24 hour review of the Kodama Trinus 3d Printer:
In short: I love it as a rock solid, stable, and precise unit.
tl;dr pro/cons

 

Pros:
– very fast for a lead screw
– high level of precision
– most robust printer I have put my hands on (and that I can find) suitable for home use
– support for non-official slicers (like Repetier), along with the official Pango
– Support for customer extruders via generic stepper driver & control FET. This might as well be a generic CNC kit that happens to come with a print head. I see this having a large customization community once more are shipped
– Easy enough to use that I could recommend it as a starter unit for those who have never used one and can’t take a large learning curve
– preprogrammed SD cards are useful if you have repeat parts that need printing, but unless you have the LCD screen or another controller it will only be practical with one print set per card since you cannot select the file to print.

Cons:
– custom print head rather than tried and true RepRap model. This means that if they go under, parts may be hard to come by for things like worn nozzles. However, with the ease of integrating other extruders this may not be as much of a long term issue as some are working to port other print heads (even dual extrusion, though last I checked they had not finished this)
– smaller print area
– bed material choice of Acrylic for the default, rather than a heated bed support by default
– heated bed really was an afterthought (see notes below about motherboard comms)

Longer Description:
It may not be the fastest printer in the west, but it is running lead screws at 70mm/s with accuracy, and I am running 100+mm/s for simpler prints without any real issues.
The biggest gripe: the bed heater is not tied with the motherboard (I didn’t even get the heated bed option anyway for the time being. Since it is not tied into the primary controller might as well make one). Whilst the printer waits for the
nozzle temp to be appropriate, it has no way of knowing the bed temperature before it starts the print. It also cannot shut off the bed after the print is done.
Biggest plus: the thing is rock solid; it is all steel and aluminium with no belts or gears. It doesn’t need bed levelling (smaller print size, with incredible design tolerances). I could travel with this thing and not have to recalibrate anything.
It is not too loud, but not the quiestest printer either. Overall it does not seem to have changed too terribly since the pre-production reviews from during the kickstarter. However, they did take in some backer feedback such as identifying the different Z-Axis leads in the documentation better. It also works fine with or without Pango, and since I may make a build server using a rPi will likely switch to Repetier in the long term.
I have printed 4 items with success, and two had issues. One of the two I tried to print without supports and that was a bad idea with a long bridge (and thus operator error). The second detached from the bed at a faster print speed and stuck to the head. I reprinted that one just fine by lining the bed with painters tape (planning to make a better bed wither by A) better material than the stock acrylic, or B ) just putting said tape down before prints). Regardless I feel I would not have had the detachment with a better bed surface.
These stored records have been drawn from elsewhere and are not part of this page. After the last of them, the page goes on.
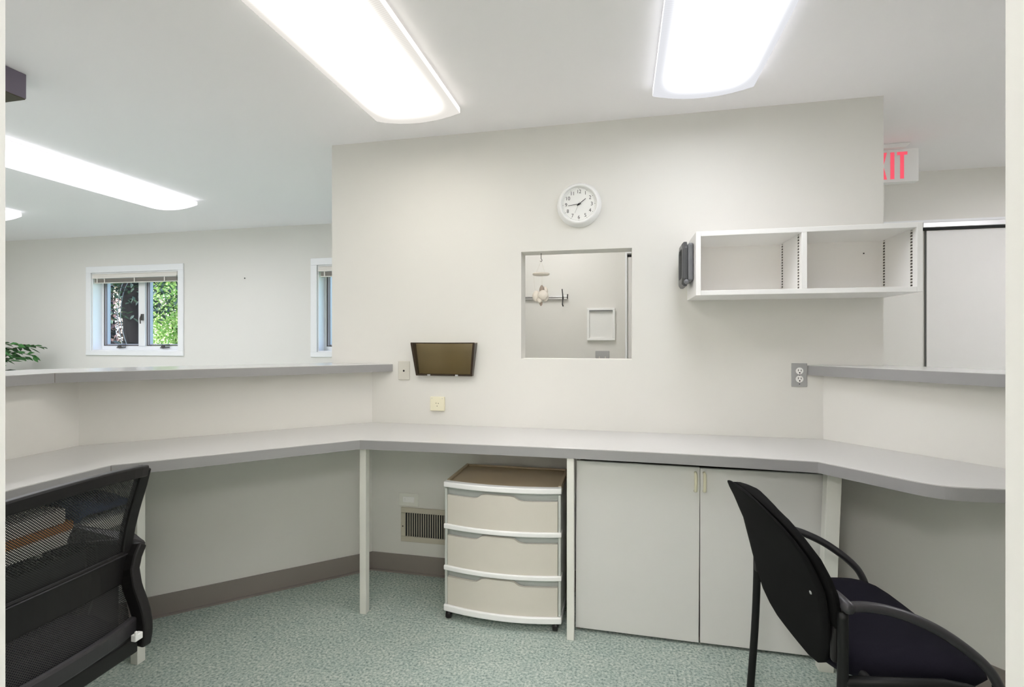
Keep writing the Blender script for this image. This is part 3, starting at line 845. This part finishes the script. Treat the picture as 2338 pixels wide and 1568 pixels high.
# ------------------------------------------------------------------ room behind the pass-through
rl = thing('wall_rail', 'chrome rail on the wall behind the pass-through', 'rail', (-0.8, YC-0.0005, 1.632))
obj('bar', MB().box(-0.45, 0.40, -0.022, -0.012, -0.014, 0.0).box(-0.45, 0.40, -0.026, -0.012, 0.002, 0.008).box(-0.45, 0.40, -0.014, -0.012, 0.0, 0.002), M['chrome'], rl, bevel=0.002)
for x in (-0.3, 0.2):
    obj('mount', MB().box(x, x+0.03, -0.012, 0, -0.012, 0.004), M['steel'], rl)
obj('end_stop', MB().tube([(0.398, -0.03, -0.01), (0.400, -0.045, 0.0), (0.402, -0.045, 0.022)], 0.004, 6), M['black'], rl)
obj('hook', MB().tube([(0.358, -0.034, 0.062), (0.364, -0.046, 0.02), (0.364, -0.036, -0.02), (0.362, -0.05, -0.055), (0.366, -0.040, -0.07)], 0.0042, 7), M['black'], rl)
pf = thing('wall_frame', 'small white framed panel on the wall behind the pass-through', 'frame', (-0.149, YC-0.0005, 1.424))
b = MB(); hw, hh, q = 0.104, 0.123, 0.017
b.box(-hw, hw, -0.022, 0, hh-q, hh).box(-hw, hw, -0.022, 0, -hh, -hh+q).box(-hw, -hw+q, -0.022, 0, -hh+q, hh-q).box(hw-q, hw, -0.022, 0, -hh+q, hh-q)
obj('frame', b, M['whitep'], pf, bevel=0.002)
obj('panel', MB().box(-hw+q, hw-q, -0.006, 0, -hh+q, hh-q), M['dial'], pf)
obj('slot', MB().box(-hw+q, hw-q, -0.0225, -0.020, hh-q-0.006, hh-q-0.001), M['dgrey'], pf)
sw = thing('light_switch', 'grey double switch plate at the bottom of the pass-through', 'light switch', (-0.139, YC-0.0005, 1.165))
obj('plate', MB().box(-0.052, 0.052, -0.006, 0, -0.057, 0.057), M['greyplate'], sw, bevel=0.003)
obj('toggle', MB().box(-0.026, -0.019, -0.018, -0.006, -0.004, 0.014), M['beigem'], sw)
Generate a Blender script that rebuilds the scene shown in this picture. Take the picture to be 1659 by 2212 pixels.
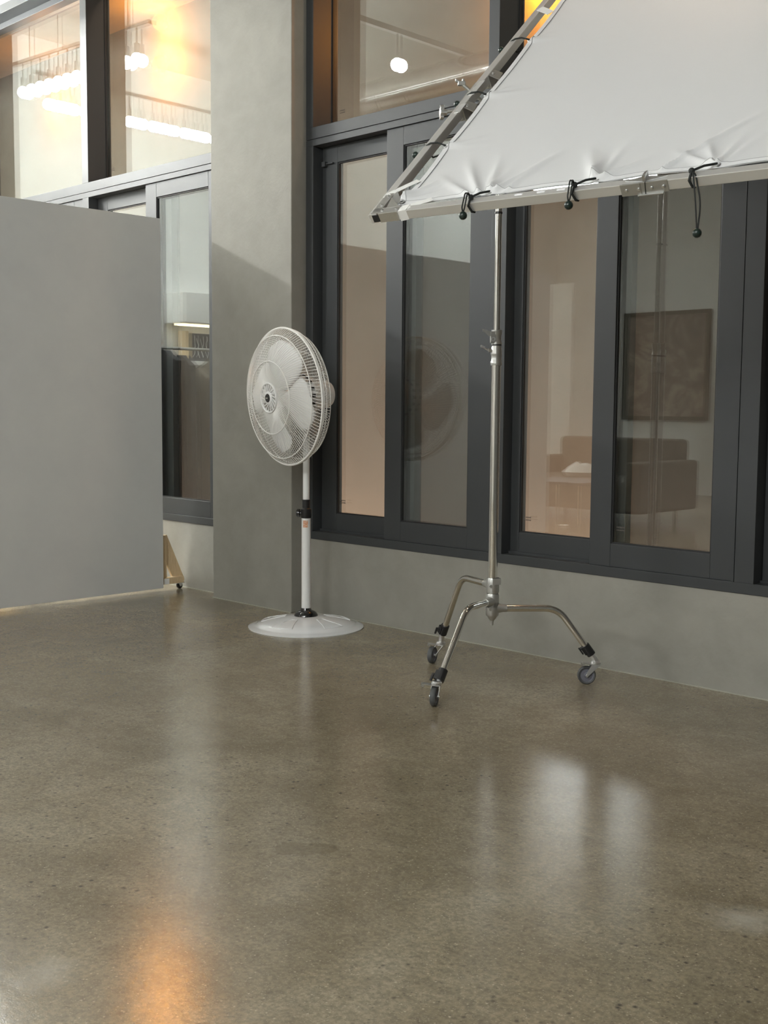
import bpy, bmesh, math, random
import numpy as np
from mathutils import Vector, Matrix
random.seed(7)
for o in list(bpy.data.objects):
    bpy.data.objects.remove(o, do_unlink=True)
S = bpy.context.scene
COL = S.collection
V = Vector
PI = math.pi

# ------------------------------------------------------------------ camera
cd = bpy.data.cameras.new('camera')
cd.sensor_fit = 'VERTICAL'; cd.sensor_height = 24.0; cd.lens = 24.0 * 2504.75 / 2212.0
cd.clip_start = 0.05; cd.clip_end = 100
cam = bpy.data.objects.new('camera', cd); COL.objects.link(cam)
az, pit, roll = math.radians(44.7548), math.radians(5.2039), math.radians(0.4403)
cf = V((-math.sin(az) * math.cos(pit), math.cos(az) * math.cos(pit), -math.sin(pit)))
r0 = V((math.cos(az), math.sin(az), 0)); u0 = r0.cross(cf)
cr = math.cos(roll) * r0 + math.sin(roll) * u0; cu = -math.sin(roll) * r0 + math.cos(roll) * u0
M = Matrix((cr, cu, -cf)).transposed().to_4x4(); M.translation = V((0, -4.094, 1.1))
cam.matrix_world = M
S.camera = cam

# ------------------------------------------------------------------ world, exposure
w = bpy.data.worlds.new('night'); S.world = w; w.use_nodes = True
w.node_tree.nodes['Background'].inputs[0].default_value = (0.05, 0.045, 0.04, 1)
w.node_tree.nodes['Background'].inputs[1].default_value = 0.4
S.view_settings.view_transform = 'Standard'; S.view_settings.look = 'None'
S.view_settings.gamma = 1.0; S.view_settings.use_curve_mapping = False
S.view_settings.exposure = 0.10
BULB = 330.0          # radiance of one LED globe
SOFT_A = 60.0        # radiance of the softbox mirrored in the right window
SOFT_FILL = 17.0  # radiance of the softbox added as fill, out of view
LAMP_W = 30.0        # warm lamps in the alley


def area(name, loc, target, sx, sy, watt, colr):
    d = bpy.data.lights.new(name, 'AREA'); d.shape = 'RECTANGLE'; d.size = sx; d.size_y = sy
    d.energy = watt; d.color = colr
    o = bpy.data.objects.new(name, d); COL.objects.link(o); o.location = loc
    o.rotation_euler = (V(target) - V(loc)).to_track_quat('-Z', 'Y').to_euler()
    return o


def point(name, loc, watt, colr, rad=0.05):
    d = bpy.data.lights.new(name, 'POINT'); d.energy = watt; d.color = colr; d.shadow_soft_size = rad
    o = bpy.data.objects.new(name, d); COL.objects.link(o); o.location = loc
    return o


# street lamps shining on the neighbour's wall
point('alley_lamp', (-7.45, 0.98, 3.62), LAMP_W, (1.0, 0.34, 0.025), 0.06)
point('alley_lamp', (-7.45, 0.98, 3.92), LAMP_W * .5, (1.0, 0.34, 0.025), 0.06)
point('alley_lamp', (-9.05, 0.98, 3.60), LAMP_W * .7, (1.0, 0.34, 0.025), 0.06)
point('alley_lamp', (-3.95, 0.98, 3.35), LAMP_W, (1.0, 0.34, 0.025), 0.06)
for lx_ in (-10.5, -8.0, -5.5, -3.0, -0.5):  # added fill that evenly brightens the neighbour's wall, no lamps known here
    point('alley_fill_light', (lx_, 0.45, 4.6), 190, (1.0, 0.70, 0.50), 0.25)
    point('alley_fill_light', (lx_, 0.40, -1.0), 260, (1.0, 0.70, 0.54), 0.25)


# ------------------------------------------------------------------ materials
def mat(name, col=(.8, .8, .8), rough=.5, metal=0., spec=.5, coat=0., emit=None, estr=0.):
    m = bpy.data.materials.new(name); m.use_nodes = True
    b = m.node_tree.nodes['Principled BSDF']
    b.inputs['Base Color'].default_value = (*col, 1); b.inputs['Roughness'].default_value = rough
    b.inputs['Metallic'].default_value = metal; b.inputs['Specular IOR Level'].default_value = spec
    b.inputs['Coat Weight'].default_value = coat
    if emit:
        b.inputs['Emission Color'].default_value = (*emit, 1); b.inputs['Emission Strength'].default_value = estr
    return m


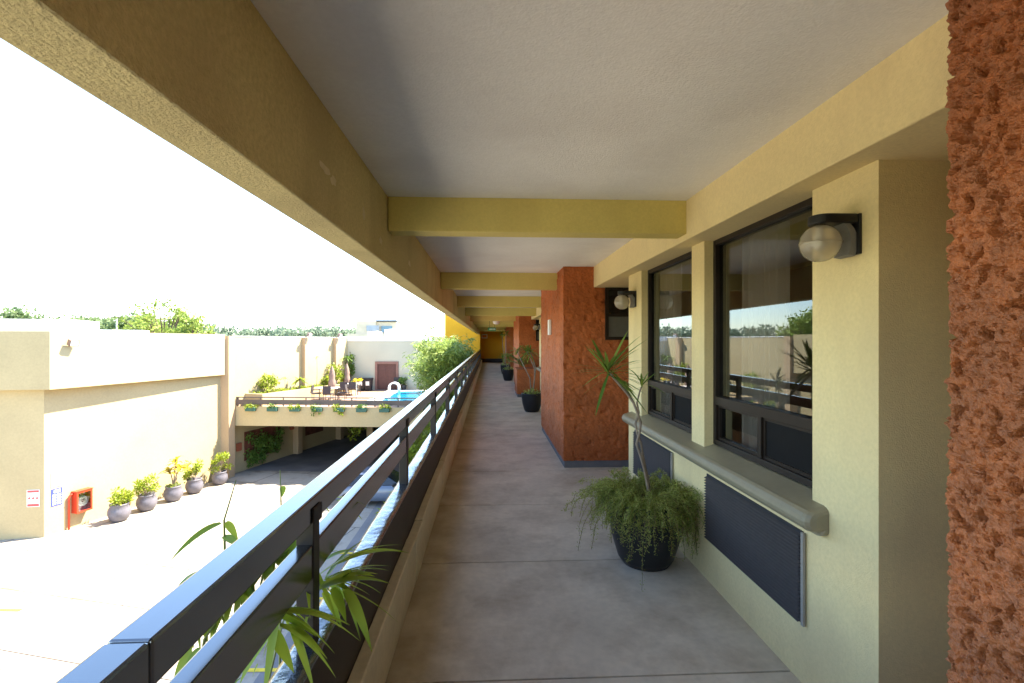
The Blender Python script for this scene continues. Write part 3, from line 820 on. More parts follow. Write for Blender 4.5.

I am currently procuring various types of filaments to play with in this unit, and so far have been mostly using standard PLA. I am also waiting on an order of more nozzles before I start doping metal printing since they may cause faster wearing.

Some sample prints:

batman spinner. Printed using Inland PLA @ 100mm/s, 210C, and .15mm layer resolution. For a simpler design such as this perfect for faster speeds.
37mm grenade holster. I needed a belt holder for grenades for my under-barrel launcher. Printed using Polymaker PLA (included with the Trinus, and sold through them at a discount to original backers). Run at 70mm/s @ 205C and .15mm resolution. It printed a belt look without any issues

What is really neat is that I didn’t even bother to calibrate this printer. It does not even have a bed levelling function since it is so robust, and the print area small enough that the bed itself would not introduce much in terms of error.